Lucia, lo que se dice fatal de lo suyo

Cambiamos de escena y vemos ahora a Edgardo, que ha salido de casa para dirigirse al duelo que ha concertado con Enrico, y que va por el camino diciendo que está desesperado de la vida, vida que sin Lucia no tiene sentido. Además, él está convencido de que la chica está retozando con su recién estrenado esposo, con lo que la desesperación ya le llega hasta el peluquín, y está decidido a dejarse matar por Enrico, como única manera de dejar de sufrir. En estas anda el mozo cuando, de repente, se cruza con una procesión que viene del castillo de Lucia, lamentando la triste suerte de la muchacha. Enrico les interroga, horrorizado, y ellos, es decir, el coro, le dicen que lloran por Lucia, le cuentan lo de la locura, y le dicen que se ha vuelto loca por él y que probablemente no llegue viva al final del día. Él, entonces, les pregunta que si ella está viva todavía qué hacen ellos de procesión y a dónde puñetas van, que una procesión es para tomársela un poquito más en serio. Pero los del coro le ignoran y siguen procesionando como locos.

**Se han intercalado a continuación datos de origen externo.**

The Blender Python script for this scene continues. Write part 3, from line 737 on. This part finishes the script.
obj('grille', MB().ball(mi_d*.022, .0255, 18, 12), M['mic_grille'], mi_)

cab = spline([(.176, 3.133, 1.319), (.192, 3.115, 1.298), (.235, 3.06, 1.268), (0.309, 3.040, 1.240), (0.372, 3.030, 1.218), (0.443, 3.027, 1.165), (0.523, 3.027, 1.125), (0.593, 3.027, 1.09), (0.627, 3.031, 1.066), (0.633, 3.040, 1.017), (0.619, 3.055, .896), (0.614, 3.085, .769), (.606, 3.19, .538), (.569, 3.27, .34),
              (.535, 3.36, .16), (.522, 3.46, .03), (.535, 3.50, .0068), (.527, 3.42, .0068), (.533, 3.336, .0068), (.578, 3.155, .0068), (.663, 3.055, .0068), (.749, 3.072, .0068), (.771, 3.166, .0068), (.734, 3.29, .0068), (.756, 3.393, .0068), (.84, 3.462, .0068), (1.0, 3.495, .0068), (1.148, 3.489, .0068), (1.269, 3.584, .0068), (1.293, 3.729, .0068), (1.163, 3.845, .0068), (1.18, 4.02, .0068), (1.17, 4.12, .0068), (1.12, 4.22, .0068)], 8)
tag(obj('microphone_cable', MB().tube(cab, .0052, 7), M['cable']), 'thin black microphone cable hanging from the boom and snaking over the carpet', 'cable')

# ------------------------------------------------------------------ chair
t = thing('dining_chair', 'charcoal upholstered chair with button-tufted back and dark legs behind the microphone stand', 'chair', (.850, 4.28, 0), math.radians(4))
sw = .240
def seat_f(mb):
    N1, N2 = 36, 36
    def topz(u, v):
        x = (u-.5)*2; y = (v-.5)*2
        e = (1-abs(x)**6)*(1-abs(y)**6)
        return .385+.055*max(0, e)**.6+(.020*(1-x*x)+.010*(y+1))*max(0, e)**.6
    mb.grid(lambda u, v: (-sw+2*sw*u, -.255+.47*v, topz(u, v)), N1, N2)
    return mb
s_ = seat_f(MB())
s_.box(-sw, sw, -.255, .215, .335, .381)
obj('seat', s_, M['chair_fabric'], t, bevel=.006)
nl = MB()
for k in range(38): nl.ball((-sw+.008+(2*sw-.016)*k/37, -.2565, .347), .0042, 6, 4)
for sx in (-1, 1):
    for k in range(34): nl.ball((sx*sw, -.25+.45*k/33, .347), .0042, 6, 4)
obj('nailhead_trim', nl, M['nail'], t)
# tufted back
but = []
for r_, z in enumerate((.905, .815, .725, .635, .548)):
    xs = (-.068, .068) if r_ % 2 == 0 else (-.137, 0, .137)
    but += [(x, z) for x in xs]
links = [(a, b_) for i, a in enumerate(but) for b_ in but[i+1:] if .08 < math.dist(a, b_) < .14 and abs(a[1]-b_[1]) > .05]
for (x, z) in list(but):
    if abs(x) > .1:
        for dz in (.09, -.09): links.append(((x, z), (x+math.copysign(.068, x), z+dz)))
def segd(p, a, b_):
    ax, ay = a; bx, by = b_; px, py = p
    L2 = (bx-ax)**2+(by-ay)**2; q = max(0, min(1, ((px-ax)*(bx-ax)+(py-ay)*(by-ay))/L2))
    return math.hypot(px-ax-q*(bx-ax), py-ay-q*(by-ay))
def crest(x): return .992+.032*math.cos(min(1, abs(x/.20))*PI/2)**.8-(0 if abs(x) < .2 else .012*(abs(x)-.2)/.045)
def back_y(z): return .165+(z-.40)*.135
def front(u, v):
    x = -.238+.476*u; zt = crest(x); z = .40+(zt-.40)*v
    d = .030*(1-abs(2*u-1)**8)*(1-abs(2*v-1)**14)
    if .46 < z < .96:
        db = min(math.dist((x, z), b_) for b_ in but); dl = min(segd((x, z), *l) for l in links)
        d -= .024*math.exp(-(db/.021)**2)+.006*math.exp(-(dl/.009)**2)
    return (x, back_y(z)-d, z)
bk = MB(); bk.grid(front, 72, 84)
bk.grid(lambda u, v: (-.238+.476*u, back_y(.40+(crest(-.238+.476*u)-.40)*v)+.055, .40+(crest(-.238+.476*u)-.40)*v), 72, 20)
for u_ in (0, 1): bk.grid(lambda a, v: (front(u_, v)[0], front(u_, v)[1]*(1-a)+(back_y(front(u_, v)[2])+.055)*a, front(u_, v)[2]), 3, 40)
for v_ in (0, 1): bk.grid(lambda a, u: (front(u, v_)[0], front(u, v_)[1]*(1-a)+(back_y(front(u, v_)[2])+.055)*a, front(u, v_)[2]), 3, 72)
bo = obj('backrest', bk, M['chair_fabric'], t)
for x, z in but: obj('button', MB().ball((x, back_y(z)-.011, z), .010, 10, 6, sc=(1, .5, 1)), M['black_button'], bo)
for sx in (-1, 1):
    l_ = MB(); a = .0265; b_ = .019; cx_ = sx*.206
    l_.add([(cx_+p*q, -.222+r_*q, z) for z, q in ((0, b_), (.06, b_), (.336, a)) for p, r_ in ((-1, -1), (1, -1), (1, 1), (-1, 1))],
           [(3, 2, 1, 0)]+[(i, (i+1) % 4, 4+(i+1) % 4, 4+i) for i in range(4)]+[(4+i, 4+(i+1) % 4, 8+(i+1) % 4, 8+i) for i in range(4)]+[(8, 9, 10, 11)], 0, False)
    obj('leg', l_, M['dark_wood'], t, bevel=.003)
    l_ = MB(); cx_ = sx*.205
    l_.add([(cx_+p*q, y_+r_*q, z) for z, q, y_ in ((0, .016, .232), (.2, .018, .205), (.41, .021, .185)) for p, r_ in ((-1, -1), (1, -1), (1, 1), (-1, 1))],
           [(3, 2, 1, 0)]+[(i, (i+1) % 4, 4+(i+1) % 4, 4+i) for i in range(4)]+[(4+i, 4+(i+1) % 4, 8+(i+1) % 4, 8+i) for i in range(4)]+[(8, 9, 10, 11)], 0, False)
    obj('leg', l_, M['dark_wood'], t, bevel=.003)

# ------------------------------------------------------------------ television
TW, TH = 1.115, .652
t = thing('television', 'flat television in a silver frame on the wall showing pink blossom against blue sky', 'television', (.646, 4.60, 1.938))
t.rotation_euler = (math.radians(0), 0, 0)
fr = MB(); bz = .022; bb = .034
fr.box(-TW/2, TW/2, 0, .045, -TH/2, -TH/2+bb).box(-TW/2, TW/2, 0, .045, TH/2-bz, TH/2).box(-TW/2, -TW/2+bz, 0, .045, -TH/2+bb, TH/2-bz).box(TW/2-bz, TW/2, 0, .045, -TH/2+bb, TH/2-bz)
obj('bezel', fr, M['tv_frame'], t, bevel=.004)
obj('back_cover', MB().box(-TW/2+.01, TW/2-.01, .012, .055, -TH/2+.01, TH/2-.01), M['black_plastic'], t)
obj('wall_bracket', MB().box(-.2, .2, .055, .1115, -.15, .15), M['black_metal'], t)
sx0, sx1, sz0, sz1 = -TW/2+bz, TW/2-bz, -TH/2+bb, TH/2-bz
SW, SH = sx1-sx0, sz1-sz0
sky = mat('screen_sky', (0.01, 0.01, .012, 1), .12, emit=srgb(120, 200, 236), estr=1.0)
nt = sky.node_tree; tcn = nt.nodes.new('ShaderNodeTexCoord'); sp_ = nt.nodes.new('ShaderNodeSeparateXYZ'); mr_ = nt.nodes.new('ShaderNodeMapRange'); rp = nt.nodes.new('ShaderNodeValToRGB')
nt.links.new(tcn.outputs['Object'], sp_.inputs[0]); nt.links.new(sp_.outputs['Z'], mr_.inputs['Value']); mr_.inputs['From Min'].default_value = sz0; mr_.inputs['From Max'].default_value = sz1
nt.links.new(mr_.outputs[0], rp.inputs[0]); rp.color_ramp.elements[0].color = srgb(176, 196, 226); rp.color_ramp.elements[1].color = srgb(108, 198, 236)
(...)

Los del coro, sobradísimos.

Edgardo se dirige al castillo, decidido a ver a su amada por última vez, pero cuando va a entrar se encuentra con Raimondo, que le dice que la muchacha está en el cielo. Al rapaz no le suena el nombre de ese pub, y le pregunta si está en las Midlands, y Raimondo tiene que explicarle que la chica está fallecida, cadáver, fiambre, vamos. Esto Edgardo se lo toma fatal, naturalmente, y decide que si Lucia está en el cielo, él no va a ser menos, y que allí podrán encontrarse y ser felices para siempre. Así que, antes de que nadie pueda hacer nada para impedírselo, o después, que lo mismo da, porque allí mucho cantar, mucho cantar, pero a la hora de la acción, nada de nada, desenvaina su daga y la hunde en su corazón. Todo el coro se horroriza muchísimo, y mientras cae Edgardo cae también el telón.

Edgardo, despidiéndose de este mundo cruel.